Chapter 2.4, Problem 35E

(a)

To determine

To find: The equation of the tangents to the curve $y=\frac{1}{x-1}$ that has slope $-1$.

Answer to Problem 35E

The equation of the tangents to the curve $y=\frac{1}{x-1}$ that has slope $-1$ are $y=-x+3$ at $x=2$ and $y=-\left(x+1\right)$ at $x=0$.

Explanation of Solution

Given information:

The curve is $y=\frac{1}{x-1}$ and the slope of the tangents is $-1$.

Calculation:

The formula for the slope of the curve $f\left(x\right)$ at $\left(a,f\left(a\right)\right)$ is equal to $\underset{h\to 0}{\lim }\frac{f\left(a+h\right)-f\left(a\right)}{h}$.

Substitute $a+h$ for $x$ in the function.

  $\begin{array}{c}f\left(x\right)=\frac{1}{x-1}\\ f\left(a+h\right)=\frac{1}{a+h-1}\end{array}$

Substitute $a$ for $x$ in the function.

  $\begin{array}{l}f\left(x\right)=\frac{1}{x-1}\\ f\left(a\right)=\frac{1}{a-1}\end{array}$

Substitute $\frac{1}{a+h-1}$ for $f\left(a+h\right)$ and $\frac{1}{a-1}$ for $f\left(a\right)$ in the formula for slope.

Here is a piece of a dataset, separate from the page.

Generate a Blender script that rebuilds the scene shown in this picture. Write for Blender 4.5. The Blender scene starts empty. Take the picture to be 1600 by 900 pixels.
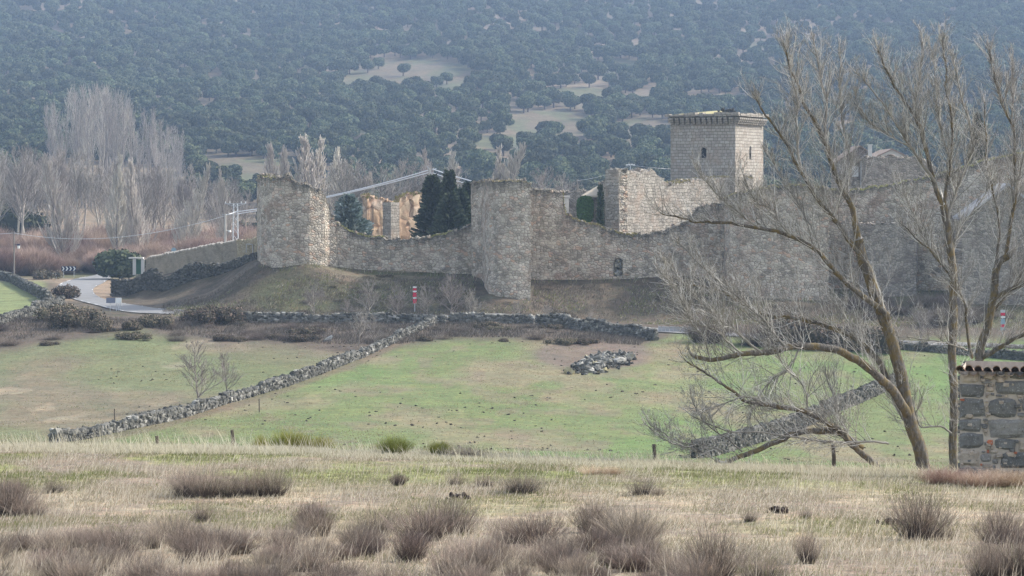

  $\begin{array}{c}\underset{h\to 0}{\lim }\frac{f\left(a+h\right)-f\left(a\right)}{h}=\underset{h\to 0}{\lim }\frac{\frac{1}{a+h-1}-\frac{1}{a-1}}{h}\\ =\underset{h\to 0}{\lim }\frac{\frac{a-1-\left(a+h-1\right)}{\left(a-1\right)\left(a+h-1\right)}}{h}\\ =\underset{h\to 0}{\lim }\frac{-h}{h\left(a-1\right)\left(a+h-1\right)}\\ =\underset{h\to 0}{\lim }\left(\frac{-1}{\left(a-1\right)\left(a+h-1\right)}\right)\end{array}$

Further simplify.

  $\begin{array}{c}\underset{h\to 0}{\lim }\frac{f\left(a+h\right)-f\left(a\right)}{h}=\frac{-1}{\left(a-1\right)\left(a+0-1\right)}\\ =-\frac{1}{{\left(a-1\right)}^2}\end{array}$

Equate the slope to $-1$.

  $\begin{array}{c}-\frac{1}{{\left(a-1\right)}^2}=-1\\ {\left(a-1\right)}^2=1\\ a-1=\pm 1\\ a=2,0\end{array}$

So, the points at which the tangent has the slope equal to $-1$ are $x=2$ and $x=0$.

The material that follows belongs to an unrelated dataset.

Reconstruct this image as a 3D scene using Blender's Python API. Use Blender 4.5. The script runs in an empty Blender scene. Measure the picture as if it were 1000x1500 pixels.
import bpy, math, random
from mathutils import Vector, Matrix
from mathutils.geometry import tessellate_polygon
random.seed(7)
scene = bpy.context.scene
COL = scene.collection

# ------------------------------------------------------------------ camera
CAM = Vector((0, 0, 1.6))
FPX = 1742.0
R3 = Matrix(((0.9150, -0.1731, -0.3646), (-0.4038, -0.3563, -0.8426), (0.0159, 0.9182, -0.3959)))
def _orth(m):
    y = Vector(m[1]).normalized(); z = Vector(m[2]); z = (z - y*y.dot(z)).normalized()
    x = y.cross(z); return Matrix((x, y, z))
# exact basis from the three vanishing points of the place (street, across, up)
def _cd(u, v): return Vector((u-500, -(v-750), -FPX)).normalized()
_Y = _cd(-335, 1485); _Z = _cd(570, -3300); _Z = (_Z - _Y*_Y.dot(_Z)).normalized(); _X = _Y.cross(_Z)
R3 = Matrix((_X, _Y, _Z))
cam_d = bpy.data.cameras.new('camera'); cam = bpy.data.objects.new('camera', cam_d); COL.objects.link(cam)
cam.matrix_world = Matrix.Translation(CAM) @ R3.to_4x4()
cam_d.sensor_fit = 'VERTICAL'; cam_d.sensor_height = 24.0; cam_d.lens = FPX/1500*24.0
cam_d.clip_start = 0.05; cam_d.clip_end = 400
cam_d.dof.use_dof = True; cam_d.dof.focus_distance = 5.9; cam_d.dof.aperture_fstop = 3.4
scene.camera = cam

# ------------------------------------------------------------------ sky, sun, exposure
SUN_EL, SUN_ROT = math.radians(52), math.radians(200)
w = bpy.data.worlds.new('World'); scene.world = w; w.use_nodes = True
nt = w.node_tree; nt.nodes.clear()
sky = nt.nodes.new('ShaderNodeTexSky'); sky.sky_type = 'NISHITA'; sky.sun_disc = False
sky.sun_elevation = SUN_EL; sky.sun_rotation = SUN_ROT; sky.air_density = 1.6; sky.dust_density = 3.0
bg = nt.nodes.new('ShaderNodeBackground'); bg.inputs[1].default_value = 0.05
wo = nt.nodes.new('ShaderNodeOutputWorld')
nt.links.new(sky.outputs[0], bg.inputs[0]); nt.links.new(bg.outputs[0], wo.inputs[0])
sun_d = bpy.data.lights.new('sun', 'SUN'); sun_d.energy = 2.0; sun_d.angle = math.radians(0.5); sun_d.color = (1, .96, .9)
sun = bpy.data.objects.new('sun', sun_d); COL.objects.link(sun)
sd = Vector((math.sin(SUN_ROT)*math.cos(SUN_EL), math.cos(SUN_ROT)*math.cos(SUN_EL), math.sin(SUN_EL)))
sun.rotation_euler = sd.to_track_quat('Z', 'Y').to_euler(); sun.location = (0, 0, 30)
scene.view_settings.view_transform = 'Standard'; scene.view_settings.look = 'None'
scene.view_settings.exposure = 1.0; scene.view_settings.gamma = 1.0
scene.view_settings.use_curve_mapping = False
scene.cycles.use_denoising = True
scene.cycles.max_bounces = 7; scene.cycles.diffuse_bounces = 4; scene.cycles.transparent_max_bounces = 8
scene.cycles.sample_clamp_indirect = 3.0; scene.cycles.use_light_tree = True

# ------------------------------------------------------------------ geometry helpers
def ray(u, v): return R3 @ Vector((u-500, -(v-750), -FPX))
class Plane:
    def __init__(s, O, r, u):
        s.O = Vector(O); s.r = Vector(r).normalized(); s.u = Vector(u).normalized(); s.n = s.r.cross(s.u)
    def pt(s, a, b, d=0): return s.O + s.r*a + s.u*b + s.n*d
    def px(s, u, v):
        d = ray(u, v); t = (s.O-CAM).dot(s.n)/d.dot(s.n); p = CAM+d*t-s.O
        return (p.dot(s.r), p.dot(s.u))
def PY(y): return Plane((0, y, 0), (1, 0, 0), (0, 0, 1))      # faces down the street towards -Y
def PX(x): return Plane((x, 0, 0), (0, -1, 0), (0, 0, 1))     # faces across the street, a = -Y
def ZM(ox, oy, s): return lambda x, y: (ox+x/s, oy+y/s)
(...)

The equation of the tangent line at $x=2$.

  $\begin{array}{c}y-f\left(2\right)=m\left(x-2\right)\\ y-1=-1\left(x-2\right)\\ y-1=-x+2\\ y=-x+3\end{array}$

The equation of the tangent line at $x=0$.

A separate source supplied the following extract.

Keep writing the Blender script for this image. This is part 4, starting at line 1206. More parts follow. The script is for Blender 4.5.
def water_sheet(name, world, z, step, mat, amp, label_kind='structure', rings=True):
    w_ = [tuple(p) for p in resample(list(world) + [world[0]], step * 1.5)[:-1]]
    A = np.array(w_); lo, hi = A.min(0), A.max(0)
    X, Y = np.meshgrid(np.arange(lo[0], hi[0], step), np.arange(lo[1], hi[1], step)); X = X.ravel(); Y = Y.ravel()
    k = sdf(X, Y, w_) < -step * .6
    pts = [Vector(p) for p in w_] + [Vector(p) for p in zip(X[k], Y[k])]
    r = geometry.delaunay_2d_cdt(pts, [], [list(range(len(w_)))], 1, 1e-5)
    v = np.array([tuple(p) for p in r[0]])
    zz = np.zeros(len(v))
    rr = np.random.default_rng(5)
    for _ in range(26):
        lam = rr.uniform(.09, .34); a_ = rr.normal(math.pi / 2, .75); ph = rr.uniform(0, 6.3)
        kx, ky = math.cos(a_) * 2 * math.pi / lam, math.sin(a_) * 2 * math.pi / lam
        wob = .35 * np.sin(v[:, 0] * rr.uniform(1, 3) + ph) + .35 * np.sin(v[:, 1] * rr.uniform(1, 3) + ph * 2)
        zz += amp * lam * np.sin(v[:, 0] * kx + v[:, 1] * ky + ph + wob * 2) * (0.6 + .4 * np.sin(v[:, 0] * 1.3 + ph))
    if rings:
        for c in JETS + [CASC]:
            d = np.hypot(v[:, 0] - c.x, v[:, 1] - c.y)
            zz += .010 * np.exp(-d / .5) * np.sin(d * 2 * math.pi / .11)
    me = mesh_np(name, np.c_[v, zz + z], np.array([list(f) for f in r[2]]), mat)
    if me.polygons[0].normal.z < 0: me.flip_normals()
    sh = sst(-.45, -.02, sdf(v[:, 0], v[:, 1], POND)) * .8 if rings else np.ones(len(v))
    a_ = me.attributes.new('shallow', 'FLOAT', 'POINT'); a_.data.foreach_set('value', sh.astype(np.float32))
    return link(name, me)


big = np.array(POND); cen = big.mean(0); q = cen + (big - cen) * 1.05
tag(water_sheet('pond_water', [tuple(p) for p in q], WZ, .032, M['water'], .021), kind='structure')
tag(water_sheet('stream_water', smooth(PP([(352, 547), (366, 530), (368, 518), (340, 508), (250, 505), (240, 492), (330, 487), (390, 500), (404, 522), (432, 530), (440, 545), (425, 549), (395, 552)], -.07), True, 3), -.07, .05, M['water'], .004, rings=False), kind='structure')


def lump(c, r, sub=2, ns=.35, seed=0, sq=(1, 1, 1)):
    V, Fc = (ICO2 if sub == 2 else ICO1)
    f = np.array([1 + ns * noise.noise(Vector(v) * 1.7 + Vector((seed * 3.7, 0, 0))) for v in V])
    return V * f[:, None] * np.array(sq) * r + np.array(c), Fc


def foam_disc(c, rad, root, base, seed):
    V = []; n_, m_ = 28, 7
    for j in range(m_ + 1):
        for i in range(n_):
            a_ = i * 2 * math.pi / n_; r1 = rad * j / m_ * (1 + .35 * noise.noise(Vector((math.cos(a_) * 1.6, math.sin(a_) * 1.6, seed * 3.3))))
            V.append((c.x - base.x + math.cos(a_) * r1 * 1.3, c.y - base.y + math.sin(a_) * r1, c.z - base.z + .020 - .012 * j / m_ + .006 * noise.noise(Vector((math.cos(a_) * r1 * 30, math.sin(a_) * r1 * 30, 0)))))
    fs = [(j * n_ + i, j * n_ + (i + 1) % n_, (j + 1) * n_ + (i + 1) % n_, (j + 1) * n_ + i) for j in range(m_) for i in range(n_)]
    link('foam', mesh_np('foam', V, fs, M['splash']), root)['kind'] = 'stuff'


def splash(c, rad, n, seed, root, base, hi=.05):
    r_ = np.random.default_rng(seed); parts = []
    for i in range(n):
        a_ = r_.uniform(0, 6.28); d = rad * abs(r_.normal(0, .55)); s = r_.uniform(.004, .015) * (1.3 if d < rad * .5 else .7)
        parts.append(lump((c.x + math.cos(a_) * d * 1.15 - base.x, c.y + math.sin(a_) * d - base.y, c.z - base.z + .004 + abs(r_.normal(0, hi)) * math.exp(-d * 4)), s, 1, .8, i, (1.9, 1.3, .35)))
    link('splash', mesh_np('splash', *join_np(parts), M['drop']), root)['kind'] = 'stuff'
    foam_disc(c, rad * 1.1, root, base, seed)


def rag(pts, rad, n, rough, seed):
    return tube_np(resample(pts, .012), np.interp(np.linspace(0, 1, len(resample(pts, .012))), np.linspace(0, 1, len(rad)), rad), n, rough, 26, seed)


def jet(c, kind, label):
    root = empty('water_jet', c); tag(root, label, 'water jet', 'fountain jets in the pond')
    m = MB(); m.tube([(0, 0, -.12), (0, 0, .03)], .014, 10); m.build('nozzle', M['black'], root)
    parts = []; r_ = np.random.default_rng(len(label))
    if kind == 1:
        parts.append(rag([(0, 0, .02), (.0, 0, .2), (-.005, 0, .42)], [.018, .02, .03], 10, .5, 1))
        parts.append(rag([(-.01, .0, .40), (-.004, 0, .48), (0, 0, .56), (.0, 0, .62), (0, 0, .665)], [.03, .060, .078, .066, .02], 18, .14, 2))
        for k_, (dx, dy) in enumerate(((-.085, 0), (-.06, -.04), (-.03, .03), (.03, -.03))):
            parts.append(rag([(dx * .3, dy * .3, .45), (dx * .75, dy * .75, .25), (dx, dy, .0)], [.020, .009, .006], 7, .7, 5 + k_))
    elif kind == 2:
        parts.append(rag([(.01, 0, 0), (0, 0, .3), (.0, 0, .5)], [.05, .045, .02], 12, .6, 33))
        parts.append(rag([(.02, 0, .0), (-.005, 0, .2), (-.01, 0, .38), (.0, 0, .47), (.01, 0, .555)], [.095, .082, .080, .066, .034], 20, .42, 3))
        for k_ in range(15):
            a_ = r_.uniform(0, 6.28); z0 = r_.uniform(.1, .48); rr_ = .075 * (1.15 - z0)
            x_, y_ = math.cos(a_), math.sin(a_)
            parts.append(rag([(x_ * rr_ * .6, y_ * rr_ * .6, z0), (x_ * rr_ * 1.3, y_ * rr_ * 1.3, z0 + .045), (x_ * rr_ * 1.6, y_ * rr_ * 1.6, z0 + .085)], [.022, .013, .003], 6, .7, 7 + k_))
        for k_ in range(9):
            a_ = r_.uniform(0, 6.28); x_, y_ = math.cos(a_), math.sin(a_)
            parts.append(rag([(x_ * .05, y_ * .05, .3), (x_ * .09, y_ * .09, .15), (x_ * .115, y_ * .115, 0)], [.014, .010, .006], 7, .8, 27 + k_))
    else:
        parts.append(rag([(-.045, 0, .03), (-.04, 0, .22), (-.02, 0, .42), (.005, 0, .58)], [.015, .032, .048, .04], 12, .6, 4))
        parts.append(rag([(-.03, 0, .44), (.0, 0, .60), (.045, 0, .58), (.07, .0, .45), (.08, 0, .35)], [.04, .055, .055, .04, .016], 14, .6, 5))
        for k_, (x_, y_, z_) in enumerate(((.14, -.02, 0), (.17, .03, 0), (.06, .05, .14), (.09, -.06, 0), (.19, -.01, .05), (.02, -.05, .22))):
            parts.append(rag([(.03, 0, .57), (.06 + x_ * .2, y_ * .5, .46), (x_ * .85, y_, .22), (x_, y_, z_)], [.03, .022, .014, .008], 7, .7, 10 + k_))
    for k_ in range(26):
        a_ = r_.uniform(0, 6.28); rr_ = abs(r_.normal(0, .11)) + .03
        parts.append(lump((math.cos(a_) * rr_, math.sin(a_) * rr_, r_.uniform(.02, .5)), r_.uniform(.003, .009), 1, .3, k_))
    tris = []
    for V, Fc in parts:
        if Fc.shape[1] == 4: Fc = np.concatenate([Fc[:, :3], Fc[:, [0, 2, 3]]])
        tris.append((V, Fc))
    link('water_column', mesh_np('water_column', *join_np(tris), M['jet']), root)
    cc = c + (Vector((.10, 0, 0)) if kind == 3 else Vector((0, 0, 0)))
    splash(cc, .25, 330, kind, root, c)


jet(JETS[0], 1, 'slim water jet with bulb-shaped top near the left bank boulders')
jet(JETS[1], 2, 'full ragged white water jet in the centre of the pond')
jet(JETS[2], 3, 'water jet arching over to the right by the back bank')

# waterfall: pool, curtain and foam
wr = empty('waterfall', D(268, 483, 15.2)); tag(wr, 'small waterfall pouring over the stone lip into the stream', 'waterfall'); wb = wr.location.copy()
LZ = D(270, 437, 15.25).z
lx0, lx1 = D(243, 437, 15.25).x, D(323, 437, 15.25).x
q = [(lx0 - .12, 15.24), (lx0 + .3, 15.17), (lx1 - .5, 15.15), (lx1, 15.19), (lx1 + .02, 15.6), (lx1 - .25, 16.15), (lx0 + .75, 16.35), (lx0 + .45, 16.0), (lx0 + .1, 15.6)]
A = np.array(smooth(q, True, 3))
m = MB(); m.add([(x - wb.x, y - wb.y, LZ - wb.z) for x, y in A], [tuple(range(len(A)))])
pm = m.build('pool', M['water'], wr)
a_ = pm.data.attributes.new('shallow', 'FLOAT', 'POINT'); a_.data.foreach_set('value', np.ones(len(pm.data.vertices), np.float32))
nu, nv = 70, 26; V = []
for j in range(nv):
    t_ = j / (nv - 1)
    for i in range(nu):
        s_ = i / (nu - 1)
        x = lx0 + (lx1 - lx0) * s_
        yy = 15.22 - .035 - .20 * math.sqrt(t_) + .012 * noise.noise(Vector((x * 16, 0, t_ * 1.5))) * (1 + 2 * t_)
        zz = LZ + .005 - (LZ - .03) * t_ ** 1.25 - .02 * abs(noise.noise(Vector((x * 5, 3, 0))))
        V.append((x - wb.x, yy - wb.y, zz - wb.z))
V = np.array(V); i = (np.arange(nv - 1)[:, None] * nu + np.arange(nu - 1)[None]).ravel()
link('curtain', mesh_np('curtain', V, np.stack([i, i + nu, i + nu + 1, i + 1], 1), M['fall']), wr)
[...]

  $\begin{array}{c}y-f\left(0\right)=m\left(x-0\right)\\ y-\left(-1\right)=-1\left(x-0\right)\\ y+1=-x\\ y=-x-1\end{array}$

Therefore, the equation of the tangents to the curve $y=\frac{1}{x-1}$ that has slope $-1$ are $y=-x+3$ at $x=2$ and $y=-\left(x+1\right)$ at $x=0$.

(b)

To determine

To find: The equation of the normal to the curve $y=\frac{1}{x-1}$ that has slope $1$.

Answer to Problem 35E

The equation of the normal to the curve $y=\frac{1}{x-1}$ that has slope $1$ is $y=x-1$ at both the points $x=2$ and $x=0$.

Explanation of Solution

Given information:

The curve is $y=\frac{1}{x-1}$ and slope of normal is $1$.

Calculation:

The points at which the tangent has the slope $-1$ are the same points where the normal has the slope equal to $-1$.

The equation of normal at $x=2$.

  $\begin{array}{c}y-f\left(2\right)=m\left(x-2\right)\\ y-1=1\left(x-2\right)\\ y-1=x-2\\ y=x-1\end{array}$

The equation of normal at $x=0$.

  $\begin{array}{c}y-f\left(0\right)=m\left(x-0\right)\\ y-\left(-1\right)=1\left(x-0\right)\\ y+1=x\\ y=x-1\end{array}$

Therefore, the equation of the normal to the curve $y=\frac{1}{x-1}$ that has slope $1$ is $y=x-1$ at both the points $x=2$ and $x=0$.